**Dataset records**.
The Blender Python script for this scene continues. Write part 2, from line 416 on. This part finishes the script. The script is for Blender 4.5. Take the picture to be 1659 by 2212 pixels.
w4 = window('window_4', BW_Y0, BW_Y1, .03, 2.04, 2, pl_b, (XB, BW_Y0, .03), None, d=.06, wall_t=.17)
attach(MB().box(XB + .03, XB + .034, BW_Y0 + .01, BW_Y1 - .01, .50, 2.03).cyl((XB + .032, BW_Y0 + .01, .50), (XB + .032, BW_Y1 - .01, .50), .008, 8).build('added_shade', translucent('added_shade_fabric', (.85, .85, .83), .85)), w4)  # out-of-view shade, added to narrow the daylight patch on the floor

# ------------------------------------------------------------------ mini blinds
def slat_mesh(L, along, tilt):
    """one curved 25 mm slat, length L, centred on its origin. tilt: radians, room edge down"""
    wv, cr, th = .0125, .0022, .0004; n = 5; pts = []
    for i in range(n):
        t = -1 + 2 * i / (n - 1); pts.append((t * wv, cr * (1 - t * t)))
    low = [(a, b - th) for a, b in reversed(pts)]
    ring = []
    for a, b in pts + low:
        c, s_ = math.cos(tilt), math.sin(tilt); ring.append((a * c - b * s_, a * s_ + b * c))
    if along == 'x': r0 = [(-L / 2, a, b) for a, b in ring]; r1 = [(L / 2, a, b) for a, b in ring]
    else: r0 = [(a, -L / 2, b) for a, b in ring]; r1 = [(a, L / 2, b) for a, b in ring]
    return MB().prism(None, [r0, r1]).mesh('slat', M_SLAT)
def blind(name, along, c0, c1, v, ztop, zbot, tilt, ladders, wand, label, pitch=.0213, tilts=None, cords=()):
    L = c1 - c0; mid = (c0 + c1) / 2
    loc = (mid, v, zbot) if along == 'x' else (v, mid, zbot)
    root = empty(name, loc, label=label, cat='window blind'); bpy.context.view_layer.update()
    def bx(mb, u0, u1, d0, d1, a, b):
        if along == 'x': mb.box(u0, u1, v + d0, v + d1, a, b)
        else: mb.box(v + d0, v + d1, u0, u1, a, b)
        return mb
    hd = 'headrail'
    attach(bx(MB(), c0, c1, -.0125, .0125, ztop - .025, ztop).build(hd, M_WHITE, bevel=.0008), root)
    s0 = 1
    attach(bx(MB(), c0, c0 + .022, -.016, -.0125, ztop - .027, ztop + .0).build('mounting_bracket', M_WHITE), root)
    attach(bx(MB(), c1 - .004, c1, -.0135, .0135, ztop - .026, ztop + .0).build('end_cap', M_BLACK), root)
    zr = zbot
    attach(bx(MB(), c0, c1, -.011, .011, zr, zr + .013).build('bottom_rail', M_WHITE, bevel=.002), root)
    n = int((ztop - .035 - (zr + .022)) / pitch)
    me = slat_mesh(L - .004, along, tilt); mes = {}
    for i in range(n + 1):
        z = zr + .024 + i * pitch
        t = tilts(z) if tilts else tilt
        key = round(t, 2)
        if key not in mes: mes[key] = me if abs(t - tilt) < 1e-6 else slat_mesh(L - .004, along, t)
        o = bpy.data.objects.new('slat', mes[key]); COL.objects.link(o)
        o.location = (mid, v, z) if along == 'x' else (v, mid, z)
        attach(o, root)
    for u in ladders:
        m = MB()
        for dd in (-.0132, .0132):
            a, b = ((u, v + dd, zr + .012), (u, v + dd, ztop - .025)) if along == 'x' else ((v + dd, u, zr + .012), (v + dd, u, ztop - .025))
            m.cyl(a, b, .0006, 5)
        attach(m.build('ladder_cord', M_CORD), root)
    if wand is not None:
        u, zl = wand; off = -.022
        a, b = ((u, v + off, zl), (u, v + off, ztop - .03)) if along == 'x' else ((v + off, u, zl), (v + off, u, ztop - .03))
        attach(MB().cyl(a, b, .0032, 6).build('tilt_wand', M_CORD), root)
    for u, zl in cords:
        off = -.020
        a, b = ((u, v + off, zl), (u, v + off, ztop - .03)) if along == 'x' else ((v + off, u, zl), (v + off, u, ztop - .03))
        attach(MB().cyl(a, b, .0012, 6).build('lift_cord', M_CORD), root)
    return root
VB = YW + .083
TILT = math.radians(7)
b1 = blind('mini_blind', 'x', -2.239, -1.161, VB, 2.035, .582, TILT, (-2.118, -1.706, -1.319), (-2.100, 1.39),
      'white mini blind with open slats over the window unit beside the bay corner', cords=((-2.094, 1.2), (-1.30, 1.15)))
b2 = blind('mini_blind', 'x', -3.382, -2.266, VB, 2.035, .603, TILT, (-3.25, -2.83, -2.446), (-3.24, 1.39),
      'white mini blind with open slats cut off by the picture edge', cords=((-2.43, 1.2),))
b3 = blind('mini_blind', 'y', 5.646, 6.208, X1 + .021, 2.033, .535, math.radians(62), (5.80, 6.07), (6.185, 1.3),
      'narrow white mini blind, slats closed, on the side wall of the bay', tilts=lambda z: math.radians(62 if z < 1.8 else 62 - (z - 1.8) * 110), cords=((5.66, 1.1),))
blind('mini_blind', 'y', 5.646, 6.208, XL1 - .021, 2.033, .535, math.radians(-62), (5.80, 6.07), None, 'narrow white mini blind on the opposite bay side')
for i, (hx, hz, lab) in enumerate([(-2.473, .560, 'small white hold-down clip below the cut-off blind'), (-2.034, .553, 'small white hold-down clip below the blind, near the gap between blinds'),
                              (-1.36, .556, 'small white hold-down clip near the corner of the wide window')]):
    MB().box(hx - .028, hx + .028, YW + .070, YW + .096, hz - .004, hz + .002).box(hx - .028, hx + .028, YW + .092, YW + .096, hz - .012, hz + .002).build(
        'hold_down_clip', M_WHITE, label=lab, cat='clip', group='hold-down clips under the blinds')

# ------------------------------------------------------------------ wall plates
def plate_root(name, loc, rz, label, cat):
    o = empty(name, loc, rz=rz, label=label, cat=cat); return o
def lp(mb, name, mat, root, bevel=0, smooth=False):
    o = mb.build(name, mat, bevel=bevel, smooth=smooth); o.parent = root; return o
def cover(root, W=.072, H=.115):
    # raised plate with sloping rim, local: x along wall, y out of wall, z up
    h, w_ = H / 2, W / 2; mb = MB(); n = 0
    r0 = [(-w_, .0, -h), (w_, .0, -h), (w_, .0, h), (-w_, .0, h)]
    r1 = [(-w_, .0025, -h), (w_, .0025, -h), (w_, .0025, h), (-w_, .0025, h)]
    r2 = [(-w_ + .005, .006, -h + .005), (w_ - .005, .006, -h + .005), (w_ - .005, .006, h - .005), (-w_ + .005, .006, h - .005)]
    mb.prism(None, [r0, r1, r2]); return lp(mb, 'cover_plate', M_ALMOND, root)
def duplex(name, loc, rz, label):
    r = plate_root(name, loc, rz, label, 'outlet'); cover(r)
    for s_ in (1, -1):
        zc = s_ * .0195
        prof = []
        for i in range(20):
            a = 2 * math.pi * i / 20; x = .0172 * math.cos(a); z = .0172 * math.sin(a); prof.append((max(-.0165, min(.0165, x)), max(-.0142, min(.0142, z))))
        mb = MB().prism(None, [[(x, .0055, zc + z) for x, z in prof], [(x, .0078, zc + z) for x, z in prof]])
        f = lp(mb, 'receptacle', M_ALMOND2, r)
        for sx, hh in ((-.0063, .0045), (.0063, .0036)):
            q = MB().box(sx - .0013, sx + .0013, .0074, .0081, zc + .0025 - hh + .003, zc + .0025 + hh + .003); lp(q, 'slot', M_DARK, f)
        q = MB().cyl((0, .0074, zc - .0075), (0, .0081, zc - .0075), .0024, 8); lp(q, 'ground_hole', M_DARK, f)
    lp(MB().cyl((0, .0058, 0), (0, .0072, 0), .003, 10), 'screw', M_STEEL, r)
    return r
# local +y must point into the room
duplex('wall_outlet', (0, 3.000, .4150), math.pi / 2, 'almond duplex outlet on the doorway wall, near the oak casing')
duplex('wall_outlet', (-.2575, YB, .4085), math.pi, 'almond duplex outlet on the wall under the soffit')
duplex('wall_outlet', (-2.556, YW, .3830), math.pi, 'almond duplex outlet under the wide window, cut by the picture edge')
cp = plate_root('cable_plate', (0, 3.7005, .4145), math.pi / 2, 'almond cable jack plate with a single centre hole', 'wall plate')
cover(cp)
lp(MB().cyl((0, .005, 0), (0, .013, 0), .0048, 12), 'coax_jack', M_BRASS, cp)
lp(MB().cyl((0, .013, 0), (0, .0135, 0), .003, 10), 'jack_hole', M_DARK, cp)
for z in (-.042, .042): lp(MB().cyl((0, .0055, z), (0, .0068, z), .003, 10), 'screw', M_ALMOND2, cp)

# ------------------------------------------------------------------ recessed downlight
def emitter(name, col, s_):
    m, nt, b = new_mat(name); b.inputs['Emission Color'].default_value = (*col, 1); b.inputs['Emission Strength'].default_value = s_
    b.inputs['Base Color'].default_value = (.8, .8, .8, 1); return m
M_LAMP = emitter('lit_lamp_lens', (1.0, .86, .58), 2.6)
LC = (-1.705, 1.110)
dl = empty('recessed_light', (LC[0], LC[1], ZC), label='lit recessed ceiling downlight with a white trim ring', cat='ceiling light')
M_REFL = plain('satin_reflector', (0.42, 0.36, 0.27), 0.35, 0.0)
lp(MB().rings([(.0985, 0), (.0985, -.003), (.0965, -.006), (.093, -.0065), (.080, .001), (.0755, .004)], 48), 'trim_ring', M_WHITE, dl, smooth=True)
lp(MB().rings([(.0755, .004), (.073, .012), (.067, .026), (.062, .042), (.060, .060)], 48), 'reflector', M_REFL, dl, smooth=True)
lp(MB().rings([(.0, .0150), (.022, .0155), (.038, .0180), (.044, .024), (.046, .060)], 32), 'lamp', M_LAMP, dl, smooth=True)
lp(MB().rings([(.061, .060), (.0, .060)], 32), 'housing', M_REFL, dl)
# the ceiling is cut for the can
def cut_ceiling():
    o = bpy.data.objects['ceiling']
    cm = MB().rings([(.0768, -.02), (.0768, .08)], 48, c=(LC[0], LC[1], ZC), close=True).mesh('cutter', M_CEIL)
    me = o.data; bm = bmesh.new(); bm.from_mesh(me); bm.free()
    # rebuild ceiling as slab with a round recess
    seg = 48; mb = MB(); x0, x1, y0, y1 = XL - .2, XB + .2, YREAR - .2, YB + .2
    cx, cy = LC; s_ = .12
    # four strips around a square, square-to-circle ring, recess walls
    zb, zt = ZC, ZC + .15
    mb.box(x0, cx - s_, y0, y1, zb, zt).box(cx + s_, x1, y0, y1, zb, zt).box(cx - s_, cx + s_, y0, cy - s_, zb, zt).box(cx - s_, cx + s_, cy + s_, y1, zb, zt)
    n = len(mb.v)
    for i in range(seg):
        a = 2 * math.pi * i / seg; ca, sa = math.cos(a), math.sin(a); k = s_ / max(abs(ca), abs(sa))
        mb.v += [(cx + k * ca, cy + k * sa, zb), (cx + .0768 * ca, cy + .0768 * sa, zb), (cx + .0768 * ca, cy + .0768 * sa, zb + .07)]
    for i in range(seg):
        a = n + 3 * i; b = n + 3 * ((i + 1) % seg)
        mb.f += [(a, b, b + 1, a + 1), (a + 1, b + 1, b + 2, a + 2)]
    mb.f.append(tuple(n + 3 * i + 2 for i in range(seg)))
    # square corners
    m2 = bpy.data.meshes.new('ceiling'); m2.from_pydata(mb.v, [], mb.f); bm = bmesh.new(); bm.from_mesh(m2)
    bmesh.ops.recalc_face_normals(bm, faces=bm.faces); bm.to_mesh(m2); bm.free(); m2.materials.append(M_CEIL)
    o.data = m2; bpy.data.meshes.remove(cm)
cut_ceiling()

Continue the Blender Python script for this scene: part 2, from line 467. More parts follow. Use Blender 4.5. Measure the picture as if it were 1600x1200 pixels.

**What to work on**. Pull out all lines in the data above that include "scene".

**Answer to this problem**.
The Blender Python script for this scene continues. Write part 2, from line 416 on. This part finishes the script. The script is for Blender 4.5. Take the picture to be 1659 by 2212 pixels.
Continue the Blender Python script for this scene: part 2, from line 467. More parts follow. Use Blender 4.5. Measure the picture as if it were 1600x1200 pixels.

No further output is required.